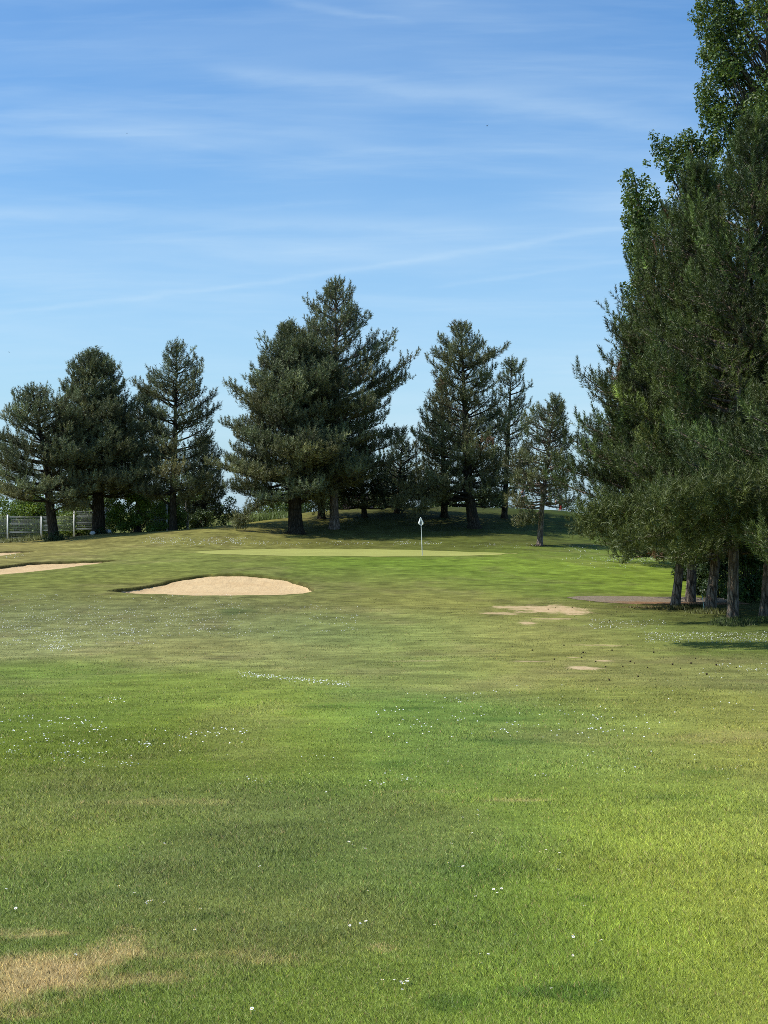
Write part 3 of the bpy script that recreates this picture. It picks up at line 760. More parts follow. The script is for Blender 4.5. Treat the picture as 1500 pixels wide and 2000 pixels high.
    # named low limbs: (base height px, [(px, py, dy)...])
    for pts, rad in extra:
        P = np.array([((p - 750) / pm, Y + dy, EYE - (q - 1000) / pm) for p, q, dy in pts])
        m0 = np.linspace(0, 1, len(P)); s = np.linspace(0, 1, 12)
        P = np.stack([np.interp(s, m0, P[:, i]) for i in range(3)], -1)
        tubes.add(P, np.linspace(rad, .012, 12), 6)
        for j in range(int(max(3 + 14 * dens, np.linalg.norm(P[-1] - P[0]) * 7))):
            sj = rng.uniform(.35, 1.02); c0 = np.array([np.interp(sj, s, P[:, i]) for i in range(3)])
            m_ = 7; sp = .32
            tp.append(c0 + rng.normal(0, sp, (m_, 3)) * np.array([1, 1, .6])); td.append(np.tile([[0, 0, 1.]], (m_, 1)) + rng.normal(0, .5, (m_, 3))); ts.append(rng.uniform(.8, 1.2, m_) * tuft)
            tc.append(np.tile(green * np.array([1.3, 1.1, .95]), (m_, 1)) * rng.lognormal(0, .2, m_)[:, None])
    tp, td, ts, tc = map(np.concatenate, (tp, td, ts, tc))
    tb.build('trunk', M[bark], root)
    tubes.build('limbs', M['bark_dark' if bark == 'bark_dark' else 'bark'], root)
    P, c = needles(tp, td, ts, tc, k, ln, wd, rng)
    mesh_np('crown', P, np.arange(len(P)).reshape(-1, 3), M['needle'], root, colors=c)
    return root, len(tp)

GB = 'pines standing along the back of the green'
GR = 'pines of the grove on the right'
cnt = {}
def P_(key, *a, **k): cnt[key] = pine(*a, **k)[1]

P_('p1', 'broad low pine with leaning ivy-clad trunk behind the wire fence post, far left', (106,1056), 98, (62,756),
   [(-75,1000),(-80,920),(-50,860),(-10,815),(5,800),(28,775)], [(215,960),(205,880),(170,800),(140,768),(100,752)], 975, 11, GB, .36, .62, 6, 1.1, es=.6, gap=.06, tin=.34, flat=.6, irr=.2, bark='bark_dark', axis_pts=[(96,985),(90,900)], depth=.9,
   extra=[([(100,985,0),(60,960,-.5),(20,965,-1)], .09), ([(100,1000,0),(140,985,-.6),(165,990,-1)], .07)])
P_('p2', 'dense rounded-top pine with forked trunk between white stones, second from the left', (193,1043), 101, (181,690),
   [(95,985),(80,930),(85,850),(105,790),(128,748),(137,712),(150,700)], [(300,980),(312,900),(290,840),(262,790),(245,752),(225,718),(208,702)], 962, 12, GB, .46, .45, 7, 1.2, es=.85, bark='bark_dark', depth=.95,
   extra=[([(190,1000,0),(165,975,-.4),(140,980,-.8)], .16)])
P_('p3', 'open-crowned pine with straight dark trunk beside the green hedge', (338,1036), 101, (345,668),
   [(255,965),(262,880),(285,830),(280,790),(268,755),(276,738),(300,725),(312,700),(330,682)], [(436,955),(432,870),(418,830),(425,790),(433,762),(405,750),(392,715),(378,690),(362,680)], 958, 13, GB, .26, .74, 5, 1.12, es=.9, gap=.08, tin=.34, flat=.6, irr=.22, bark='bark_dark', bare=.06,
   extra=[([(340,990,0),(360,975,-.5),(400,955,-1)], .09), ([(336,990,0),(312,970,-.5),(290,955,-1)], .08)])
P_('p3b', 'dark pine filling the gap behind the two leftmost pines', (268,1040), 110, (284,762),
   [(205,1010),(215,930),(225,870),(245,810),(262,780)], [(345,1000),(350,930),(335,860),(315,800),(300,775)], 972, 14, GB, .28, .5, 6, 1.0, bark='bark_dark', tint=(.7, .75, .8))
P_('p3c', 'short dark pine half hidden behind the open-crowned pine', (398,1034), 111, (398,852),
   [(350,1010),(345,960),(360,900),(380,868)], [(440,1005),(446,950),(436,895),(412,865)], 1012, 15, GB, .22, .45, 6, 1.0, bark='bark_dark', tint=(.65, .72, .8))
P_('p4', 'wide dense pine with thick ivy-dark trunk flaring into low limbs, left edge of the mound', (578,1043), 98, (562,636),
   [(478,1000),(448,970),(440,900),(446,830),(450,790),(474,740),(480,728),(512,700),(520,672),(545,648)], [(705,985),(718,900),(705,820),(690,760),(660,700),(620,660),(580,642)], 962, 16, GB, .50, .45, 7, 1.15, irr=.2, es=.95, bark='bark_dark', depth=1.05,
   extra=[([(575,985,0),(545,975,-.6),(510,985,-1.2),(478,1010,-1.6),(470,1026,-1.7)], .12), ([(580,985,0),(615,970,-.5),(640,965,-1)], .13)])
P_('p5', 'tallest pine on the mound with reddish-brown trunk and long right-hand limbs', (653,1035), 100, (655,547),
   [(560,960),(560,850),(570,760),(580,690),(582,640),(592,610),(598,590),(622,580),(636,560)], [(770,965),(755,880),(745,835),(778,800),(784,770),(788,740),(790,708),(764,690),(768,645),(745,632),(716,640),(712,600),(690,578),(672,556)], 938, 17, GB, .33, .72, 5, 1.15, es=1.0, gap=.08, tin=.34, flat=.6, irr=.22, bark='bark', depth=1.1,
   axis_pts=[(652,960),(657,800),(656,650)], extra=[([(656,830,0),(690,800,-.5),(740,770,-1),(785,735,-1)], .10), ([(656,880,0),(700,850,0),(750,850,.5),(790,845,.5)], .09), ([(620,905,0),(626,960,-.6),(624,1000,-.7)], .05)])
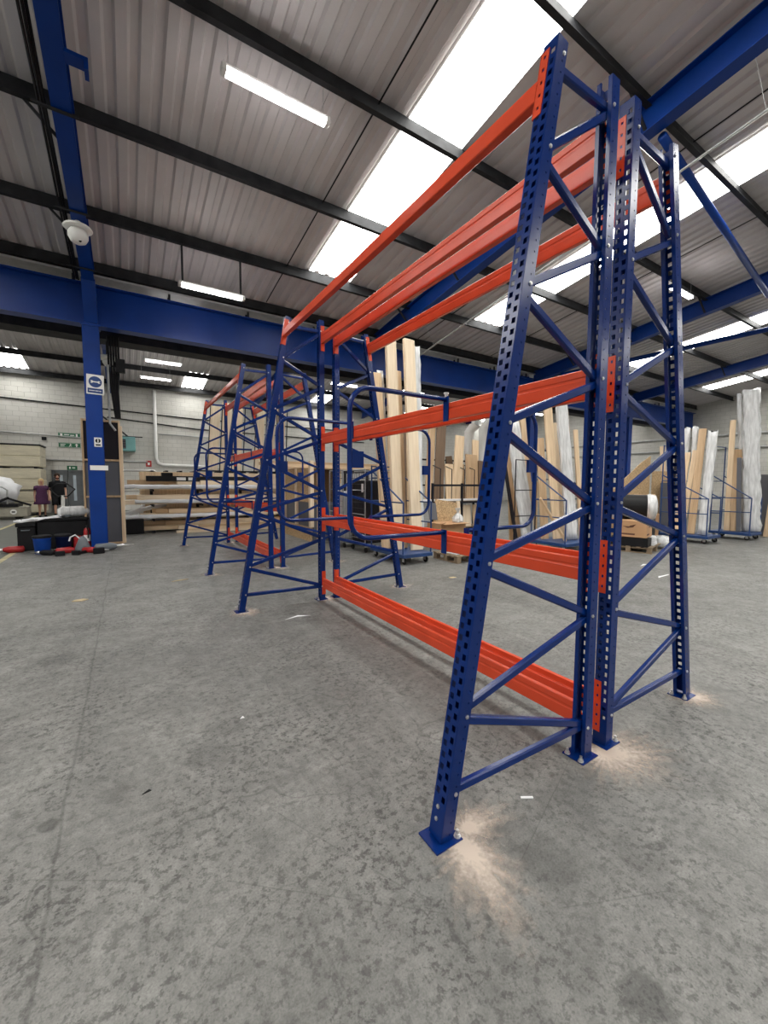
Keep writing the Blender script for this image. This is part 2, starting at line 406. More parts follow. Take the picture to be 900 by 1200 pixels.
for x in RAFTERS:
    for ceil, ya, yb in ((ceil_near, YR1, YV-0.12), (ceil_near, YB, YR1), (ceil_far, YV+0.12, YR2), (ceil_far, YR2, YW)):
        part('rafter', ibeam(MB(), (x, ya, roof_z(ya)-0.2), (x, yb, roof_z(yb)-0.2), RD, 0.21), 'steel_blue', ceil)
    # fly braces from purlin to rafter
    for y in PURL_NEAR[1:6]:
        for s_ in (-1,):
            z0 = roof_z(y)-0.2
            part('fly_brace', MB().bar((x+s_*0.45, y, z0-0.01), (x+s_*0.08, y-0.04, z0-RD+0.02), 0.035, 0.035), 'purlin_dark', ceil_near)
vg = MB(); ibeam(vg, (XL, YV, 5.72), (XR, YV, 5.72), 0.86, 0.30, 0.03, 0.014)
part('valley_girder', vg, 'steel_blue', ceil_near)
# gutter soffit over the girder and black services trunking behind it
part('valley_gutter', MB().b2(XL, XR, YV-0.20, YV+0.20, 5.86, 5.90), 'conduit_grey', ceil_near)
for y in [YV-0.1, YV+0.1]:
    for x in [XL+1+1.8*i for i in range(21)]:
        part('gutter_post', MB().b2(x-0.02, x+0.02, y-0.02, y+0.02, 5.72, 5.86), 'purlin_dark', ceil_near)
part('services_trunking', MB().b2(XL, XR, 11.0, 11.35, 4.95, 5.2), 'purlin_dark', ceil_far)
part('services_trunking', MB().b2(XL, XR, 12.4, 12.6, 5.25, 5.45), 'purlin_dark', ceil_far)
# tubular roof bracing
part('bracing_tube', MB().tube([(4.52, 1.93, 6.51), (11.75, 2.65, 6.28)], 0.06, 12), 'steel_blue', ceil_near, smooth=True)
part('bracing_tube', MB().tube([(11.9, 8.6, 5.62), (13.23, 6.92, 5.94), (15.08, 3.54, 6.39), (18.0, -1.8, 7.1)], 0.08, 12), 'steel_blue', ceil_near, smooth=True)
# thin conduit hung under rafter
cx = 4.95
cp = [(cx, y, 6.46-0.165*y) for y in (-2, 2, 5, 8.8)]
part('hung_conduit', MB().tube(cp, 0.02, 6), 'conduit_grey', ceil_near)
for y in (0.9, 3.3, 5.6, 7.6):
    part('hanger_wire', MB().tube([(cx, y, 6.46-0.165*y), (4.5, y, roof_z(y)-0.2-RD)], 0.005, 5), 'conduit_grey', ceil_near)
# sag rods along the sheets
for x in (1.02, 5.9, 9.2):
    part('sag_rod', MB().tube([(x, y, roof_z(y)-0.05) for y in (-2, 2, 6, 9.6)], 0.012, 5), 'black_cable', ceil_near)

# columns
def column(x, y, label):
    t = thing('steel_column', label, 'column', (x, y, 0))
    wv, dp, tf, tw = 0.30, 0.30, 0.018, 0.012
    poly = [(-wv/2, -dp/2), (wv/2, -dp/2), (wv/2, -dp/2+tf), (tw, -dp/2+tf), (tw, dp/2-tf), (wv/2, dp/2-tf), (wv/2, dp/2), (-wv/2, dp/2), (-wv/2, dp/2-tf), (-tw, dp/2-tf), (-tw, -dp/2+tf), (-wv/2, -dp/2+tf)]
    part('shaft', MB().prism(poly, (0, 0, 0.02), (1, 0, 0), (0, 1, 0), (0, 0, 4.84)), 'steel_blue', t)
    part('base_plate', MB().b2(-0.22, 0.22, -0.2, 0.2, 0, 0.02), 'steel_blue', t)
    part('cap_plate', MB().b2(-0.17, 0.17, -0.17, 0.17, 4.835, 4.86), 'steel_blue', t)
    return t
column(-2.74, 9.92, 'blue steel column carrying the round mandatory sign beside the buckets')
column(11.85, 9.9, 'far blue steel column seen behind the middle timber racks')
column(19.35, 9.9, 'farthest blue steel column, seen just right of the near rack posts')
# the front flange of the near column goes up to the rafter
part('rafter_haunch', MB().prism([(9.9, 4.9), (9.75, 4.9), (9.3, roof_z(9.3)-0.2-RD+0.03), (9.9, roof_z(9.9)-0.2-RD)], (-2.84, 0, 0), (0, 1, 0), (0, 0, 1), (0.24, 0, 0)), 'steel_blue', ceil_near)

# cables along the left rafter, brackets
for i, dx in enumerate((-0.17, -0.20, -0.235)):
    part('rafter_cable', MB().tube([(-2.72+dx, y, roof_z(y)-0.2-RD+0.06+0.02*math.sin(y*2+i)) for y in [0.5+0.6*k for k in range(16)]], 0.017, 6), 'black_cable', ceil_near)
for y in (3.6, 5.5, 7.3, 8.9):
    part('cable_bracket', MB().b2(-3.02, -2.55, y-0.02, y+0.02, roof_z(y)-0.2-RD-0.03, roof_z(y)-0.2-RD-0.01), 'purlin_dark', ceil_near)
zb = roof_z(4.78)-0.2-RD
part('rafter_cleat', MB().b2(-2.62, -2.40, 4.70, 4.86, zb-0.01, zb+0.03).b2(-2.44, -2.40, 4.70, 4.86, zb-0.10, zb), 'steel_blue', ceil_near)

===

Problem details. Give back, word for word, each line from the one containing "M['needle'], root, colors=c)" down to the one containing "def P_(key, *a, **k): cnt[key]", including those two lines.

In response.
    mesh_np('crown', P, np.arange(len(P)).reshape(-1, 3), M['needle'], root, colors=c)
    return root, len(tp)

GB = 'pines standing along the back of the green'
GR = 'pines of the grove on the right'
cnt = {}
def P_(key, *a, **k): cnt[key] = pine(*a, **k)[1]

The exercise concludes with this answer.